Local Briefs 10/15/2010

UI’s Phi Mu to suspend operations after May 15

The Illinois Delta Beta chapter of Phi Mu will suspend operations at the end of the spring semester.

The National Council of Phi Mu Fraternity confirmed Thursday that the closure is because the organization has not maintained membership.

“The decision to suspend operations is never easy,” said National President Kris Bridges in a press release. “We came to this difficult decision because the chapter has been struggling with membership and the house has not been occupied at capacity.”

Members of the Delta Beta chapter will continue to be a part of the Illinois Greek community until May 15.

Members from Phi Mu’s National headquarters plan to work with University administrators and members of the Panhellenic Council to create a plan for the Delta Beta Chapter to return to campus in the future.

When the sorority officially closes in May, all Delta Beta members in good standing with the Fraternity will be granted Phi Mu almunae status.

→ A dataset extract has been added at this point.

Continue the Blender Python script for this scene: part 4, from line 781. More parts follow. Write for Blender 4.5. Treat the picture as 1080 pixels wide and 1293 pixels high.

Ikenberry Commons walkway to open Friday

The new concrete walkway from Garner Hall to Forbes Hall is expected to open Friday. The walkway will provide a faster way for students to cross through Ikenberry Commons.

According to an e-mail sent out by student housing, the walkway will need to close temporarily for additional construction work from Oct. 25 until Oct. 29. Work on the residential quad is moving forward, and students can expect to see it open around the week of Thanksgiving.

Chabad rabbi entered to win money for center

Rabbi Dovid Tiechtel, director of the University’s Chabad Student Center, is in the running to win $25,000 for his nonprofit center on campus. Tiechtel is currently eighth place in the second annual online Jewish Community Heroes contest, according to a press release. Jewish Federations of North America, among other Jewish agencies, are sponsoring the contest.

Tiechtel founded and directs the Chabad Center for Jewish Life. He has accumulated over 8,000 votes as the contest winds down. Voting closes tomorrow.

Afterward, a panel of 18 judges will choose the winner among the top 20 highest-voted nominees.

“It would really mean a lot to us to win this award,” Tiechtel said. “I can’t believe that we, in a small town in middle America, are ranking so high against some of the larger cities. Who would have known? Anything is possible.”